===== THE DATA =====

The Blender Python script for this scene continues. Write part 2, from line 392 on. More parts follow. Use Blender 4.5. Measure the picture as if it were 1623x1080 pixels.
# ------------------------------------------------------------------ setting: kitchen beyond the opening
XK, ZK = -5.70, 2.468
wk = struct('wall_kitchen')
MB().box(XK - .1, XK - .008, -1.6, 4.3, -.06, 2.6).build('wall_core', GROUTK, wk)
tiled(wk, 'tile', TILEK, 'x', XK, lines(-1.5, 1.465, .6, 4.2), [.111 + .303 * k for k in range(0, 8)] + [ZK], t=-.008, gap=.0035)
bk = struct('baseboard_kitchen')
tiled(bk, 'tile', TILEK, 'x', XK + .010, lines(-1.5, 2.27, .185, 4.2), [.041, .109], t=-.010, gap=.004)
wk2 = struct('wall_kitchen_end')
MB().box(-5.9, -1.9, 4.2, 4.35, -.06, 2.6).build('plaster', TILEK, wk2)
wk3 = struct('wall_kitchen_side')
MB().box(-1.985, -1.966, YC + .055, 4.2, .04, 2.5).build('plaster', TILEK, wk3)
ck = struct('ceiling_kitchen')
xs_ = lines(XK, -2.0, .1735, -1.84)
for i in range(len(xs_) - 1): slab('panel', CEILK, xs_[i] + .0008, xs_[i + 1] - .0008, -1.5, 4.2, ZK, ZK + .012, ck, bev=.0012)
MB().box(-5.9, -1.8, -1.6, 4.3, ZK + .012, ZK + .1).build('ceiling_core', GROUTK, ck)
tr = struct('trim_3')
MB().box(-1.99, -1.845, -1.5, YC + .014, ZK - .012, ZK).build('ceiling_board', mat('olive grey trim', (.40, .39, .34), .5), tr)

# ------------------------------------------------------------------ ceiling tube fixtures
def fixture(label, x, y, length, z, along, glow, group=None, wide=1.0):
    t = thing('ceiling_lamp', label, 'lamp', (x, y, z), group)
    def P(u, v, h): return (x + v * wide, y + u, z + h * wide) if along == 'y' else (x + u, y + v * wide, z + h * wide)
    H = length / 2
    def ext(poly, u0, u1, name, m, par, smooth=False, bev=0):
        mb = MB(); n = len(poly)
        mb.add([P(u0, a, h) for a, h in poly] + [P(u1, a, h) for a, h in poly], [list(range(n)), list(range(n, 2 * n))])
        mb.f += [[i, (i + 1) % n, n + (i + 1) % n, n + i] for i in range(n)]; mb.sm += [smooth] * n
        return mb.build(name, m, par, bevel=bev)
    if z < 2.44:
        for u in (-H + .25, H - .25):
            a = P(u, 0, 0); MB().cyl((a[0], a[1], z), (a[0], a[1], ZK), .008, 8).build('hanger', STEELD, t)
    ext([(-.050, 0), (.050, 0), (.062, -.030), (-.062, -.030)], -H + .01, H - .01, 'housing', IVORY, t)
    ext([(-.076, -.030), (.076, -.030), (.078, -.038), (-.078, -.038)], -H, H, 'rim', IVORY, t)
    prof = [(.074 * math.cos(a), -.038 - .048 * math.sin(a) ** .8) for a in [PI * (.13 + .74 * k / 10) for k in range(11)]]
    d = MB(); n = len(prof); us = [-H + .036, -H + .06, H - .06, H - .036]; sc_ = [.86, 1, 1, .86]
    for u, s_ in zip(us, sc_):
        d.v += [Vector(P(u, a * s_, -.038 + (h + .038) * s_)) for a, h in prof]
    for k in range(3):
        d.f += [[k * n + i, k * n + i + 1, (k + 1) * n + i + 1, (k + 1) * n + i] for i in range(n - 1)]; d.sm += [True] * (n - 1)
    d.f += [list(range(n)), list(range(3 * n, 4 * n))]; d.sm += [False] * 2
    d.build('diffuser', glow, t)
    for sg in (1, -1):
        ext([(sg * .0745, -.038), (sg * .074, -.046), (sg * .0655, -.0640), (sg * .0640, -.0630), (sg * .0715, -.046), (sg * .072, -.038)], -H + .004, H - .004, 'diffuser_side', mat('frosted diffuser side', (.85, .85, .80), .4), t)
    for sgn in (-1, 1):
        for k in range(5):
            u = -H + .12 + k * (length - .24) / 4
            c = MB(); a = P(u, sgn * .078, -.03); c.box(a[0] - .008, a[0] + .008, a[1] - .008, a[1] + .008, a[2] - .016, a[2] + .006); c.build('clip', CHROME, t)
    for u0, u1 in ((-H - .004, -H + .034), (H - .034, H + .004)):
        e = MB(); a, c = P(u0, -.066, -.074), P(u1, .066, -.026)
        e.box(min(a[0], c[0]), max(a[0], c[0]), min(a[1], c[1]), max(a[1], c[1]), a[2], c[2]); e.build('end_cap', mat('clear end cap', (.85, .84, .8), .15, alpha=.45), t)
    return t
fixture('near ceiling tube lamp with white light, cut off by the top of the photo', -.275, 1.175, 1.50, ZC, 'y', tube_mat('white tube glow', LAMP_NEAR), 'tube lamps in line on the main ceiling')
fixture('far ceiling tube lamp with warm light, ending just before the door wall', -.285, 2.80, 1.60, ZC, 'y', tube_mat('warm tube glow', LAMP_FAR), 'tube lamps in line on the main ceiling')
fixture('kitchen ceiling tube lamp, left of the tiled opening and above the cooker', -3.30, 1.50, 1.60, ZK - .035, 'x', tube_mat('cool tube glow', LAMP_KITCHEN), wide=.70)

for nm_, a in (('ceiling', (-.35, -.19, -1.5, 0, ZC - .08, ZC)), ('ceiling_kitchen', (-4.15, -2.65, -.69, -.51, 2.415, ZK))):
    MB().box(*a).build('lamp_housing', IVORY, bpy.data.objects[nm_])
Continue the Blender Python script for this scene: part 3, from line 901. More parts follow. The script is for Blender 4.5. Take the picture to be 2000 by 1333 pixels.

=====

### [EXERCISE DIRECTIONS]
Send back all of the entries exactly, with nothing missing.

### [OUTPUT OF THE EXERCISE]
The Blender Python script for this scene continues. Write part 2, from line 392 on. More parts follow. Use Blender 4.5. Measure the picture as if it were 1623x1080 pixels.
# ------------------------------------------------------------------ setting: kitchen beyond the opening
XK, ZK = -5.70, 2.468
wk = struct('wall_kitchen')
MB().box(XK - .1, XK - .008, -1.6, 4.3, -.06, 2.6).build('wall_core', GROUTK, wk)
tiled(wk, 'tile', TILEK, 'x', XK, lines(-1.5, 1.465, .6, 4.2), [.111 + .303 * k for k in range(0, 8)] + [ZK], t=-.008, gap=.0035)
bk = struct('baseboard_kitchen')
tiled(bk, 'tile', TILEK, 'x', XK + .010, lines(-1.5, 2.27, .185, 4.2), [.041, .109], t=-.010, gap=.004)
wk2 = struct('wall_kitchen_end')
MB().box(-5.9, -1.9, 4.2, 4.35, -.06, 2.6).build('plaster', TILEK, wk2)
wk3 = struct('wall_kitchen_side')
MB().box(-1.985, -1.966, YC + .055, 4.2, .04, 2.5).build('plaster', TILEK, wk3)
ck = struct('ceiling_kitchen')
xs_ = lines(XK, -2.0, .1735, -1.84)
for i in range(len(xs_) - 1): slab('panel', CEILK, xs_[i] + .0008, xs_[i + 1] - .0008, -1.5, 4.2, ZK, ZK + .012, ck, bev=.0012)
MB().box(-5.9, -1.8, -1.6, 4.3, ZK + .012, ZK + .1).build('ceiling_core', GROUTK, ck)
tr = struct('trim_3')
MB().box(-1.99, -1.845, -1.5, YC + .014, ZK - .012, ZK).build('ceiling_board', mat('olive grey trim', (.40, .39, .34), .5), tr)

# ------------------------------------------------------------------ ceiling tube fixtures
def fixture(label, x, y, length, z, along, glow, group=None, wide=1.0):
    t = thing('ceiling_lamp', label, 'lamp', (x, y, z), group)
    def P(u, v, h): return (x + v * wide, y + u, z + h * wide) if along == 'y' else (x + u, y + v * wide, z + h * wide)
    H = length / 2
    def ext(poly, u0, u1, name, m, par, smooth=False, bev=0):
        mb = MB(); n = len(poly)
        mb.add([P(u0, a, h) for a, h in poly] + [P(u1, a, h) for a, h in poly], [list(range(n)), list(range(n, 2 * n))])
        mb.f += [[i, (i + 1) % n, n + (i + 1) % n, n + i] for i in range(n)]; mb.sm += [smooth] * n
        return mb.build(name, m, par, bevel=bev)
    if z < 2.44:
        for u in (-H + .25, H - .25):
            a = P(u, 0, 0); MB().cyl((a[0], a[1], z), (a[0], a[1], ZK), .008, 8).build('hanger', STEELD, t)
    ext([(-.050, 0), (.050, 0), (.062, -.030), (-.062, -.030)], -H + .01, H - .01, 'housing', IVORY, t)
    ext([(-.076, -.030), (.076, -.030), (.078, -.038), (-.078, -.038)], -H, H, 'rim', IVORY, t)
    prof = [(.074 * math.cos(a), -.038 - .048 * math.sin(a) ** .8) for a in [PI * (.13 + .74 * k / 10) for k in range(11)]]
    d = MB(); n = len(prof); us = [-H + .036, -H + .06, H - .06, H - .036]; sc_ = [.86, 1, 1, .86]
    for u, s_ in zip(us, sc_):
        d.v += [Vector(P(u, a * s_, -.038 + (h + .038) * s_)) for a, h in prof]
    for k in range(3):
        d.f += [[k * n + i, k * n + i + 1, (k + 1) * n + i + 1, (k + 1) * n + i] for i in range(n - 1)]; d.sm += [True] * (n - 1)
    d.f += [list(range(n)), list(range(3 * n, 4 * n))]; d.sm += [False] * 2
    d.build('diffuser', glow, t)
    for sg in (1, -1):
        ext([(sg * .0745, -.038), (sg * .074, -.046), (sg * .0655, -.0640), (sg * .0640, -.0630), (sg * .0715, -.046), (sg * .072, -.038)], -H + .004, H - .004, 'diffuser_side', mat('frosted diffuser side', (.85, .85, .80), .4), t)
    for sgn in (-1, 1):
        for k in range(5):
            u = -H + .12 + k * (length - .24) / 4
            c = MB(); a = P(u, sgn * .078, -.03); c.box(a[0] - .008, a[0] + .008, a[1] - .008, a[1] + .008, a[2] - .016, a[2] + .006); c.build('clip', CHROME, t)
    for u0, u1 in ((-H - .004, -H + .034), (H - .034, H + .004)):
        e = MB(); a, c = P(u0, -.066, -.074), P(u1, .066, -.026)
        e.box(min(a[0], c[0]), max(a[0], c[0]), min(a[1], c[1]), max(a[1], c[1]), a[2], c[2]); e.build('end_cap', mat('clear end cap', (.85, .84, .8), .15, alpha=.45), t)
    return t
fixture('near ceiling tube lamp with white light, cut off by the top of the photo', -.275, 1.175, 1.50, ZC, 'y', tube_mat('white tube glow', LAMP_NEAR), 'tube lamps in line on the main ceiling')
fixture('far ceiling tube lamp with warm light, ending just before the door wall', -.285, 2.80, 1.60, ZC, 'y', tube_mat('warm tube glow', LAMP_FAR), 'tube lamps in line on the main ceiling')
fixture('kitchen ceiling tube lamp, left of the tiled opening and above the cooker', -3.30, 1.50, 1.60, ZK - .035, 'x', tube_mat('cool tube glow', LAMP_KITCHEN), wide=.70)

for nm_, a in (('ceiling', (-.35, -.19, -1.5, 0, ZC - .08, ZC)), ('ceiling_kitchen', (-4.15, -2.65, -.69, -.51, 2.415, ZK))):
    MB().box(*a).build('lamp_housing', IVORY, bpy.data.objects[nm_])
Continue the Blender Python script for this scene: part 3, from line 901. More parts follow. The script is for Blender 4.5. Take the picture to be 2000 by 1333 pixels.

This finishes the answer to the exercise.